Print all the data, keeping every line exactly as it is.

____ Given material

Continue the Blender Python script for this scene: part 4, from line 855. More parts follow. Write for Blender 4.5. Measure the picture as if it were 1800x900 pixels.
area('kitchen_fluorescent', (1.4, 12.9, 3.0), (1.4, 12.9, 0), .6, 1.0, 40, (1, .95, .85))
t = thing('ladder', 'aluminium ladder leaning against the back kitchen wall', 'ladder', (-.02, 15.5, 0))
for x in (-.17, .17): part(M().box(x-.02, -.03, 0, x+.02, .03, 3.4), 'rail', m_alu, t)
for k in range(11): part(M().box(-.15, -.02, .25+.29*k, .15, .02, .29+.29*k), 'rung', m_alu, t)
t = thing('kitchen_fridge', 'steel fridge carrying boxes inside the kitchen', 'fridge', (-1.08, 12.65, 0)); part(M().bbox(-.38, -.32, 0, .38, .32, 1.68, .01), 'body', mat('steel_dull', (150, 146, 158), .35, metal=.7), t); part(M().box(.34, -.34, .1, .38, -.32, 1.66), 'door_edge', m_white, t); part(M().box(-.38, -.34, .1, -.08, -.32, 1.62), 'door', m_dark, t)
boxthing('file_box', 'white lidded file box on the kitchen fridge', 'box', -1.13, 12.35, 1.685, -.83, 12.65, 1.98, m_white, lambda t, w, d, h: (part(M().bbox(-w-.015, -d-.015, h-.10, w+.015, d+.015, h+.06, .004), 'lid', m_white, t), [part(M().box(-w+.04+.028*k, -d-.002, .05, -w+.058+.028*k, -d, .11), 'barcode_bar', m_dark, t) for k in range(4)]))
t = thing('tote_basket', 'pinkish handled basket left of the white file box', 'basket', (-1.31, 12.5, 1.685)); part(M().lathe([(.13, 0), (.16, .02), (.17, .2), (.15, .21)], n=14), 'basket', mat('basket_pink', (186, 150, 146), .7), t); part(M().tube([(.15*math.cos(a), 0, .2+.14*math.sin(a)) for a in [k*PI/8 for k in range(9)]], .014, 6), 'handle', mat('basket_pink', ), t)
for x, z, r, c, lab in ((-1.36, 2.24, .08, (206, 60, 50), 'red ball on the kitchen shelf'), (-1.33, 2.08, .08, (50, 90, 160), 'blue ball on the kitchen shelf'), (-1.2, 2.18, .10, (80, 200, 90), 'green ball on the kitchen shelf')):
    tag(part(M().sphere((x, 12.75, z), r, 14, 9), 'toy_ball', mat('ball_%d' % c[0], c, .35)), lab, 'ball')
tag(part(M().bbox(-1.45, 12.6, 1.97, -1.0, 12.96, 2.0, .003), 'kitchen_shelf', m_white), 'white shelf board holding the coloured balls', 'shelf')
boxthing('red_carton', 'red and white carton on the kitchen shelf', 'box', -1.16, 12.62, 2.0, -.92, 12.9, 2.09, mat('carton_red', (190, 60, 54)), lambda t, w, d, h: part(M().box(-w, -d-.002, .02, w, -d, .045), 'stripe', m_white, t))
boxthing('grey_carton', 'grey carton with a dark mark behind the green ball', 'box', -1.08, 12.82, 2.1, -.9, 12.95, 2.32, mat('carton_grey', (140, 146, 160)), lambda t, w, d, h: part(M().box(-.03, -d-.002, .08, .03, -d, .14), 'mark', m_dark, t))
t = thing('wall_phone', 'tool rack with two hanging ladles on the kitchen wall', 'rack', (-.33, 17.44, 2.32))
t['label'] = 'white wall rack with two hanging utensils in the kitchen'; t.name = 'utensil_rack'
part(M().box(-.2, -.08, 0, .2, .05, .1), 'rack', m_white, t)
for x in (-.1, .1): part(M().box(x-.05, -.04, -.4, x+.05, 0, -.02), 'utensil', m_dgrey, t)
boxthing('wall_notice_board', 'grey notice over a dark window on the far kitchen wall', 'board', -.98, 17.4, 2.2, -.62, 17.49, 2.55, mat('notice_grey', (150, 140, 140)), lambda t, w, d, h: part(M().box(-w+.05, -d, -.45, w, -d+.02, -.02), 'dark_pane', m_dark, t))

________

- Expected answer -
Continue the Blender Python script for this scene: part 4, from line 855. More parts follow. Write for Blender 4.5. Measure the picture as if it were 1800x900 pixels.
area('kitchen_fluorescent', (1.4, 12.9, 3.0), (1.4, 12.9, 0), .6, 1.0, 40, (1, .95, .85))
t = thing('ladder', 'aluminium ladder leaning against the back kitchen wall', 'ladder', (-.02, 15.5, 0))
for x in (-.17, .17): part(M().box(x-.02, -.03, 0, x+.02, .03, 3.4), 'rail', m_alu, t)
for k in range(11): part(M().box(-.15, -.02, .25+.29*k, .15, .02, .29+.29*k), 'rung', m_alu, t)
t = thing('kitchen_fridge', 'steel fridge carrying boxes inside the kitchen', 'fridge', (-1.08, 12.65, 0)); part(M().bbox(-.38, -.32, 0, .38, .32, 1.68, .01), 'body', mat('steel_dull', (150, 146, 158), .35, metal=.7), t); part(M().box(.34, -.34, .1, .38, -.32, 1.66), 'door_edge', m_white, t); part(M().box(-.38, -.34, .1, -.08, -.32, 1.62), 'door', m_dark, t)
boxthing('file_box', 'white lidded file box on the kitchen fridge', 'box', -1.13, 12.35, 1.685, -.83, 12.65, 1.98, m_white, lambda t, w, d, h: (part(M().bbox(-w-.015, -d-.015, h-.10, w+.015, d+.015, h+.06, .004), 'lid', m_white, t), [part(M().box(-w+.04+.028*k, -d-.002, .05, -w+.058+.028*k, -d, .11), 'barcode_bar', m_dark, t) for k in range(4)]))
t = thing('tote_basket', 'pinkish handled basket left of the white file box', 'basket', (-1.31, 12.5, 1.685)); part(M().lathe([(.13, 0), (.16, .02), (.17, .2), (.15, .21)], n=14), 'basket', mat('basket_pink', (186, 150, 146), .7), t); part(M().tube([(.15*math.cos(a), 0, .2+.14*math.sin(a)) for a in [k*PI/8 for k in range(9)]], .014, 6), 'handle', mat('basket_pink', ), t)
for x, z, r, c, lab in ((-1.36, 2.24, .08, (206, 60, 50), 'red ball on the kitchen shelf'), (-1.33, 2.08, .08, (50, 90, 160), 'blue ball on the kitchen shelf'), (-1.2, 2.18, .10, (80, 200, 90), 'green ball on the kitchen shelf')):
    tag(part(M().sphere((x, 12.75, z), r, 14, 9), 'toy_ball', mat('ball_%d' % c[0], c, .35)), lab, 'ball')
tag(part(M().bbox(-1.45, 12.6, 1.97, -1.0, 12.96, 2.0, .003), 'kitchen_shelf', m_white), 'white shelf board holding the coloured balls', 'shelf')
boxthing('red_carton', 'red and white carton on the kitchen shelf', 'box', -1.16, 12.62, 2.0, -.92, 12.9, 2.09, mat('carton_red', (190, 60, 54)), lambda t, w, d, h: part(M().box(-w, -d-.002, .02, w, -d, .045), 'stripe', m_white, t))
boxthing('grey_carton', 'grey carton with a dark mark behind the green ball', 'box', -1.08, 12.82, 2.1, -.9, 12.95, 2.32, mat('carton_grey', (140, 146, 160)), lambda t, w, d, h: part(M().box(-.03, -d-.002, .08, .03, -d, .14), 'mark', m_dark, t))
t = thing('wall_phone', 'tool rack with two hanging ladles on the kitchen wall', 'rack', (-.33, 17.44, 2.32))
t['label'] = 'white wall rack with two hanging utensils in the kitchen'; t.name = 'utensil_rack'
part(M().box(-.2, -.08, 0, .2, .05, .1), 'rack', m_white, t)
for x in (-.1, .1): part(M().box(x-.05, -.04, -.4, x+.05, 0, -.02), 'utensil', m_dgrey, t)
boxthing('wall_notice_board', 'grey notice over a dark window on the far kitchen wall', 'board', -.98, 17.4, 2.2, -.62, 17.49, 2.55, mat('notice_grey', (150, 140, 140)), lambda t, w, d, h: part(M().box(-w+.05, -d, -.45, w, -d+.02, -.02), 'dark_pane', m_dark, t))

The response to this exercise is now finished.